▶ Challenge
Reproduce the listing below in its entirety. Change nothing.

━━━━━━━━

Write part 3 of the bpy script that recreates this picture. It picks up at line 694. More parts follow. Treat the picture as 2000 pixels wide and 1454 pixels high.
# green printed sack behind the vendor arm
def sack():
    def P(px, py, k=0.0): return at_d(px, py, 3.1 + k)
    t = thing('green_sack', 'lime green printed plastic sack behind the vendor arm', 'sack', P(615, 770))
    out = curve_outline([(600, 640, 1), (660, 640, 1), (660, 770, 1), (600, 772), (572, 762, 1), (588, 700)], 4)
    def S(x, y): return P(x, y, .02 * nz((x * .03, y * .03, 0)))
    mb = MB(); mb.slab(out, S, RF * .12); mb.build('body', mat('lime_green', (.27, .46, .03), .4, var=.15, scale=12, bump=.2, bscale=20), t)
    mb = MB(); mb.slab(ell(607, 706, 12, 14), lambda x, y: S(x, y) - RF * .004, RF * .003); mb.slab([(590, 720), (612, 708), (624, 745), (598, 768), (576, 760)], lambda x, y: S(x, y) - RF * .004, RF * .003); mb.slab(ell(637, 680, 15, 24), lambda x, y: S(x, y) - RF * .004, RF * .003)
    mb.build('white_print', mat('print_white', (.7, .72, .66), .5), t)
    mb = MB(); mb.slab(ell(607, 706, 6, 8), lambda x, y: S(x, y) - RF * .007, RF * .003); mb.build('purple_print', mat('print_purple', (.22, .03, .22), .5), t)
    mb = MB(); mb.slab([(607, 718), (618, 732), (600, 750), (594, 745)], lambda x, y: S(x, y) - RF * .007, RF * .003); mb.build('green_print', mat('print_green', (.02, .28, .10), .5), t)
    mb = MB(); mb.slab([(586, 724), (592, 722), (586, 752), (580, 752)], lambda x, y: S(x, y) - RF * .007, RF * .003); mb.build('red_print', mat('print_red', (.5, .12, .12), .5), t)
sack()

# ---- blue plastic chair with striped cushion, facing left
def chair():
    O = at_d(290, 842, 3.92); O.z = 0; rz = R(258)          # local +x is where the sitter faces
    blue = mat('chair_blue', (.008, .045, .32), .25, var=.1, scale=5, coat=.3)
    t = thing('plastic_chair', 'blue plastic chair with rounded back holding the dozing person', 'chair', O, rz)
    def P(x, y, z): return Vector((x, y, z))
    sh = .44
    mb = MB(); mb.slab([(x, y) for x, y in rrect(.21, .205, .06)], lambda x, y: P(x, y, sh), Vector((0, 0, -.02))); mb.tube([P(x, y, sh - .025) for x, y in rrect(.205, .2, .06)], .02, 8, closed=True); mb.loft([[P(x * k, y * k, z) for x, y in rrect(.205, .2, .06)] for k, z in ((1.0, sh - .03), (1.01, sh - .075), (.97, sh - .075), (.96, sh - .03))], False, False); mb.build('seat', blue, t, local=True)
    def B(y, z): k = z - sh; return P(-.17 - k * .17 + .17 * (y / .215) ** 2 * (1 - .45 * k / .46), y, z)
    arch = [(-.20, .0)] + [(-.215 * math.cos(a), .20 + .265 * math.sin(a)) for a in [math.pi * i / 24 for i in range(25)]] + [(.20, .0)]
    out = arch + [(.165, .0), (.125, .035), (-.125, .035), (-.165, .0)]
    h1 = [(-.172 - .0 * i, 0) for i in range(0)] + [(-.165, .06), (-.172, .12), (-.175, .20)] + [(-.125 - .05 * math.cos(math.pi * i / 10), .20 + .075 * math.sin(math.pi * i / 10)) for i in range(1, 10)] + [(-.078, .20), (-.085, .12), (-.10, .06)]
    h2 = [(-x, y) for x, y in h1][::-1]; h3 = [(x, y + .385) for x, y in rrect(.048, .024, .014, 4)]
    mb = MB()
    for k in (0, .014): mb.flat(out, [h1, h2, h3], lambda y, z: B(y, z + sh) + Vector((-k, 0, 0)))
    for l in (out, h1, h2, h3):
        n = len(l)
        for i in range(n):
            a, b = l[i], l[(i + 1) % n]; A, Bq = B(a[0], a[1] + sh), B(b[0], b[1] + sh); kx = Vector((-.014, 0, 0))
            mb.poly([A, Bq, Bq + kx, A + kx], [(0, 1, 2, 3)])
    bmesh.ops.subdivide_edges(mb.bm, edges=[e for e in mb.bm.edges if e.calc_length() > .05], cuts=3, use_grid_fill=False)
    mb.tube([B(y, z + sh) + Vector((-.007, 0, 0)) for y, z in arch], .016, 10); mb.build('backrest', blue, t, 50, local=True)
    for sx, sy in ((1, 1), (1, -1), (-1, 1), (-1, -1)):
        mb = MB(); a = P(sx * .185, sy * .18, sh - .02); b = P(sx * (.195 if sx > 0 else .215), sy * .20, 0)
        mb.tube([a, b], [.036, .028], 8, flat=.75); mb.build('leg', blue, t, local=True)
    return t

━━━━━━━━

▶ Solution to the exercise
Write part 3 of the bpy script that recreates this picture. It picks up at line 694. More parts follow. Treat the picture as 2000 pixels wide and 1454 pixels high.
# green printed sack behind the vendor arm
def sack():
    def P(px, py, k=0.0): return at_d(px, py, 3.1 + k)
    t = thing('green_sack', 'lime green printed plastic sack behind the vendor arm', 'sack', P(615, 770))
    out = curve_outline([(600, 640, 1), (660, 640, 1), (660, 770, 1), (600, 772), (572, 762, 1), (588, 700)], 4)
    def S(x, y): return P(x, y, .02 * nz((x * .03, y * .03, 0)))
    mb = MB(); mb.slab(out, S, RF * .12); mb.build('body', mat('lime_green', (.27, .46, .03), .4, var=.15, scale=12, bump=.2, bscale=20), t)
    mb = MB(); mb.slab(ell(607, 706, 12, 14), lambda x, y: S(x, y) - RF * .004, RF * .003); mb.slab([(590, 720), (612, 708), (624, 745), (598, 768), (576, 760)], lambda x, y: S(x, y) - RF * .004, RF * .003); mb.slab(ell(637, 680, 15, 24), lambda x, y: S(x, y) - RF * .004, RF * .003)
    mb.build('white_print', mat('print_white', (.7, .72, .66), .5), t)
    mb = MB(); mb.slab(ell(607, 706, 6, 8), lambda x, y: S(x, y) - RF * .007, RF * .003); mb.build('purple_print', mat('print_purple', (.22, .03, .22), .5), t)
    mb = MB(); mb.slab([(607, 718), (618, 732), (600, 750), (594, 745)], lambda x, y: S(x, y) - RF * .007, RF * .003); mb.build('green_print', mat('print_green', (.02, .28, .10), .5), t)
    mb = MB(); mb.slab([(586, 724), (592, 722), (586, 752), (580, 752)], lambda x, y: S(x, y) - RF * .007, RF * .003); mb.build('red_print', mat('print_red', (.5, .12, .12), .5), t)
sack()

# ---- blue plastic chair with striped cushion, facing left
def chair():
    O = at_d(290, 842, 3.92); O.z = 0; rz = R(258)          # local +x is where the sitter faces
    blue = mat('chair_blue', (.008, .045, .32), .25, var=.1, scale=5, coat=.3)
    t = thing('plastic_chair', 'blue plastic chair with rounded back holding the dozing person', 'chair', O, rz)
    def P(x, y, z): return Vector((x, y, z))
    sh = .44
    mb = MB(); mb.slab([(x, y) for x, y in rrect(.21, .205, .06)], lambda x, y: P(x, y, sh), Vector((0, 0, -.02))); mb.tube([P(x, y, sh - .025) for x, y in rrect(.205, .2, .06)], .02, 8, closed=True); mb.loft([[P(x * k, y * k, z) for x, y in rrect(.205, .2, .06)] for k, z in ((1.0, sh - .03), (1.01, sh - .075), (.97, sh - .075), (.96, sh - .03))], False, False); mb.build('seat', blue, t, local=True)
    def B(y, z): k = z - sh; return P(-.17 - k * .17 + .17 * (y / .215) ** 2 * (1 - .45 * k / .46), y, z)
    arch = [(-.20, .0)] + [(-.215 * math.cos(a), .20 + .265 * math.sin(a)) for a in [math.pi * i / 24 for i in range(25)]] + [(.20, .0)]
    out = arch + [(.165, .0), (.125, .035), (-.125, .035), (-.165, .0)]
    h1 = [(-.172 - .0 * i, 0) for i in range(0)] + [(-.165, .06), (-.172, .12), (-.175, .20)] + [(-.125 - .05 * math.cos(math.pi * i / 10), .20 + .075 * math.sin(math.pi * i / 10)) for i in range(1, 10)] + [(-.078, .20), (-.085, .12), (-.10, .06)]
    h2 = [(-x, y) for x, y in h1][::-1]; h3 = [(x, y + .385) for x, y in rrect(.048, .024, .014, 4)]
    mb = MB()
    for k in (0, .014): mb.flat(out, [h1, h2, h3], lambda y, z: B(y, z + sh) + Vector((-k, 0, 0)))
    for l in (out, h1, h2, h3):
        n = len(l)
        for i in range(n):
            a, b = l[i], l[(i + 1) % n]; A, Bq = B(a[0], a[1] + sh), B(b[0], b[1] + sh); kx = Vector((-.014, 0, 0))
            mb.poly([A, Bq, Bq + kx, A + kx], [(0, 1, 2, 3)])
    bmesh.ops.subdivide_edges(mb.bm, edges=[e for e in mb.bm.edges if e.calc_length() > .05], cuts=3, use_grid_fill=False)
    mb.tube([B(y, z + sh) + Vector((-.007, 0, 0)) for y, z in arch], .016, 10); mb.build('backrest', blue, t, 50, local=True)
    for sx, sy in ((1, 1), (1, -1), (-1, 1), (-1, -1)):
        mb = MB(); a = P(sx * .185, sy * .18, sh - .02); b = P(sx * (.195 if sx > 0 else .215), sy * .20, 0)
        mb.tube([a, b], [.036, .028], 8, flat=.75); mb.build('leg', blue, t, local=True)
    return t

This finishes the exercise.